■ Supplied material ■
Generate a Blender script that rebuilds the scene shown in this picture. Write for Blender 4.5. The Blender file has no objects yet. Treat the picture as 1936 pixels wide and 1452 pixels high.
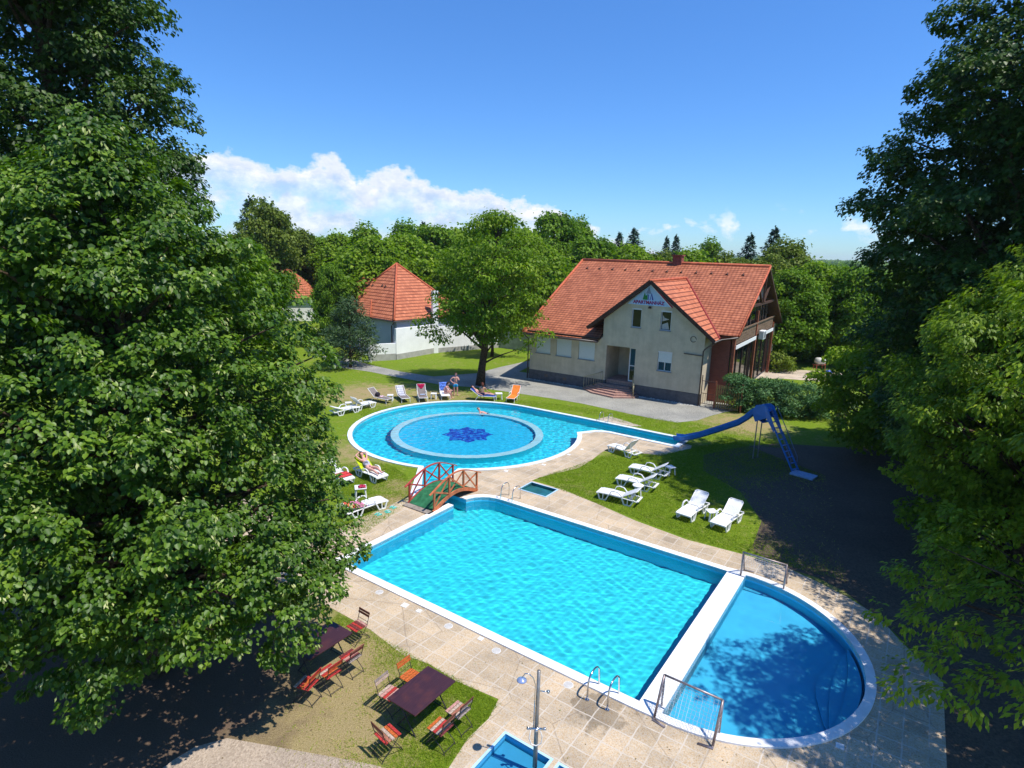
import bpy, bmesh, math, random
import numpy as np
from mathutils import Vector, Matrix
from mathutils.geometry import tessellate_polygon

rad = math.radians
rng = np.random.default_rng(7)
random.seed(7)

# ---------------------------------------------------------------- camera
F, PITCH, ROLL, CH = 1124.8, 0.22039, 0.028466, 10.6
fw = np.array([0, math.cos(PITCH), -math.sin(PITCH)])
up0 = np.array([0, math.sin(PITCH), math.cos(PITCH)])
rt0 = np.array([1.0, 0, 0])
rt = rt0 * math.cos(ROLL) + up0 * math.sin(ROLL)
up = up0 * math.cos(ROLL) - rt0 * math.sin(ROLL)
scene = bpy.context.scene
cam = bpy.data.cameras.new('camera')
cam.sensor_width = 36
cam.lens = 36 * F / 1936
cam.clip_end = 6000
cam.clip_start = 0.1
camo = bpy.data.objects.new('camera', cam)
scene.collection.objects.link(camo)
M = Matrix((tuple(rt), tuple(up), tuple(-fw))).transposed().to_4x4()
M.translation = (0, 0, CH)
camo.matrix_world = M
scene.camera = camo


def ray(x, y):
    return rt * (x - 968) - up * (y - 726) + fw * F


def G(x, y, z=0.0):
    """where a sight line of the drone meets the level z (x, y in photo pixels)"""
    d = ray(x, y)
    t = (z - CH) / d[2]
    return (float(d[0] * t), float(d[1] * t))


# ---------------------------------------------------------------- world, sun
SUN_AZ, SUN_EL = rad(-27), rad(64)
world = bpy.data.worlds.new('World')
scene.world = world
world.use_nodes = True
wn, wl = world.node_tree.nodes, world.node_tree.links
wn.clear()
wo = wn.new('ShaderNodeOutputWorld')
bg = wn.new('ShaderNodeBackground')
bg.inputs['Strength'].default_value = 0.10
sky = wn.new('ShaderNodeTexSky')
sky.sky_type = 'NISHITA'
sky.sun_disc = False
sky.sun_elevation = SUN_EL
sky.sun_rotation = rad(90) - SUN_AZ
sky.air_density = 1.0
sky.dust_density = 0.1
sky.ozone_density = 1.6
sky.altitude = 100
SUNL = bpy.data.lights.new('sun', 'SUN')
SUNL.energy = 4.6
SUNL.angle = rad(0.53)
SUNL.color = (1.0, 0.955, 0.88)
suno = bpy.data.objects.new('sun', SUNL)
sdir = Vector((math.cos(SUN_EL) * math.cos(SUN_AZ), math.cos(SUN_EL) * math.sin(SUN_AZ), math.sin(SUN_EL)))
suno.rotation_euler = (-sdir).to_track_quat('-Z', 'Y').to_euler()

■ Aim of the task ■
Could the lines from the top of the material through the line with "return rt *" be repeated exactly, pictures left out?

■ Solution ■
Generate a Blender script that rebuilds the scene shown in this picture. Write for Blender 4.5. The Blender file has no objects yet. Treat the picture as 1936 pixels wide and 1452 pixels high.
import bpy, bmesh, math, random
import numpy as np
from mathutils import Vector, Matrix
from mathutils.geometry import tessellate_polygon

rad = math.radians
rng = np.random.default_rng(7)
random.seed(7)

# ---------------------------------------------------------------- camera
F, PITCH, ROLL, CH = 1124.8, 0.22039, 0.028466, 10.6
fw = np.array([0, math.cos(PITCH), -math.sin(PITCH)])
up0 = np.array([0, math.sin(PITCH), math.cos(PITCH)])
rt0 = np.array([1.0, 0, 0])
rt = rt0 * math.cos(ROLL) + up0 * math.sin(ROLL)
up = up0 * math.cos(ROLL) - rt0 * math.sin(ROLL)
scene = bpy.context.scene
cam = bpy.data.cameras.new('camera')
cam.sensor_width = 36
cam.lens = 36 * F / 1936
cam.clip_end = 6000
cam.clip_start = 0.1
camo = bpy.data.objects.new('camera', cam)
scene.collection.objects.link(camo)
M = Matrix((tuple(rt), tuple(up), tuple(-fw))).transposed().to_4x4()
M.translation = (0, 0, CH)
camo.matrix_world = M
scene.camera = camo


def ray(x, y):
    return rt * (x - 968) - up * (y - 726) + fw * F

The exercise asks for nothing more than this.